Panniqtuuq is my hometown. I was a teacher in the classroom, and I know the operation of the school. My pride in the school is the children talking, writing and reading mostly in Inuktitut. I know this has subsided in other communities. This impacts Inuit traditional culture. In a very short while, Inuit culture changed tremendously. Looking back, the impact started when Europeans first started to arrive in the Inuit homeland. In the 1960s, a lot of the families were moved to communities by the federal government, from their homes in camps to distinctive community life. Children were sent to schools and some children were even moved very far to attend school. Back then, as we could not go back, Inuit had to make alternative decisions on how to survive. Inuit formed a group to be the voice of Inuit. I have felt that Jose Kusugak, as he never changed, represented everyone equally, to be a voice for Inuit, to be heard. He returned our human dignity,our Inuit rights.

Looking at the past and present, Inuit empowerment was taken away from Inuit and we had to follow the Qallunaaq laws. Today, Nunavut representatives can negotiate and have their voices heard as equally as Canadians leaders. Jose worked hard and has represented Inuit through different organizations, advancing the lives of Inuit and making it better for our future generations in the Inuit homeland.

I have pride when Inuit traditions and language are used in schools. It promotes where Inuit came from. The Inuit writing system started in 1894 when Uqammak (Rev. Edmund Peck) first came to Blacklead Island and archipelago. When the whalers were here, he was the reverend. He introduced religion and the first writing system, and Inuit followed. But there have been changes according to stories from Inuit and Jose. Jose was interested in this and during meetings he said he wanted to see changes to the old writing system. From reading about Jose, he faced many challenges representing Inuit. So many times, he went to different
places to consult with Inuit on reading and writing. Inuit learned the Inuit alphabet by reading the bible. The old Inuktitut alphabet was ai-ii-oo-aa, but soon Inuit realized, most likely by Jose, that taking the ‘ai’ out would be better and it was removed from the Inuktitut alphabet. Therefore, only three remained, ii-ooaa. I am very grateful and proud that the alphabet came from Inuit, Inuit ownership. Language is true. In school, I have been fortunate to learn the three sets of alphabet. It is good. We are very grateful for the late Jose Kusugak, for the challenges he faced for Inuit. His challenges let Inuit succeed in the Inuit homeland, and
around the world.

Inuit enhancement is evident. Some issues are slower than others. But I know with Nunavut maturing, there are going to be continuous changes in the world. New technology is emerging, the computer age exists and we use the Internet in workplaces, at home and in schools. I feel that we have to gain knowledge from our Elders by interviewing them, understanding them, and do research on Inuit language and culture if we want a stable foundation for our future. We have to share the knowledge with children and youth so that they will understand it also.

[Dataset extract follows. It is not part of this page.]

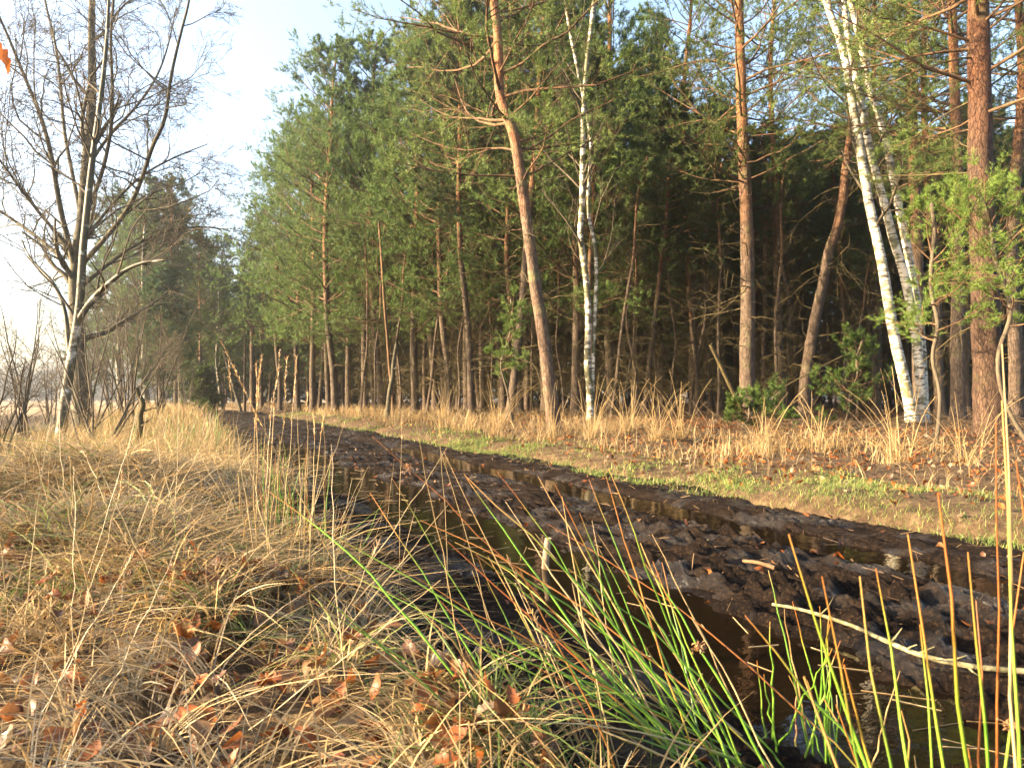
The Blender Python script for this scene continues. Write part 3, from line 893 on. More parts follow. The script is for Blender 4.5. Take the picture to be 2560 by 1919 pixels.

I have been a member of the Atagoyuk school daycare for more than five years. I am the vice-chair. I support the new mothers and fathers in finishing their education, and support their babies and kids to be raised in a positive atmosphere. I have belonged to various organizations and I was taking part in a recreation plan development. I enjoy working with people and brainstorming and looking at different scenarios.

The education system has been in Nunavut for a long time. We know what areas are effective and efficient and which areas need improvement. Personally I believe reading is a priority for improvement. There are a lot of Inuktitut books that have been produced,
but there is a limited supply for older students. Starting early reading with children increases their writing skills when they are growing up. Resources for Inuktitut reading and writing are limited when students advance to the higher grades. I would like to promote continued learning with no limitations in Inuktitut until students graduate from high school.

Thank you for giving me this opportunity.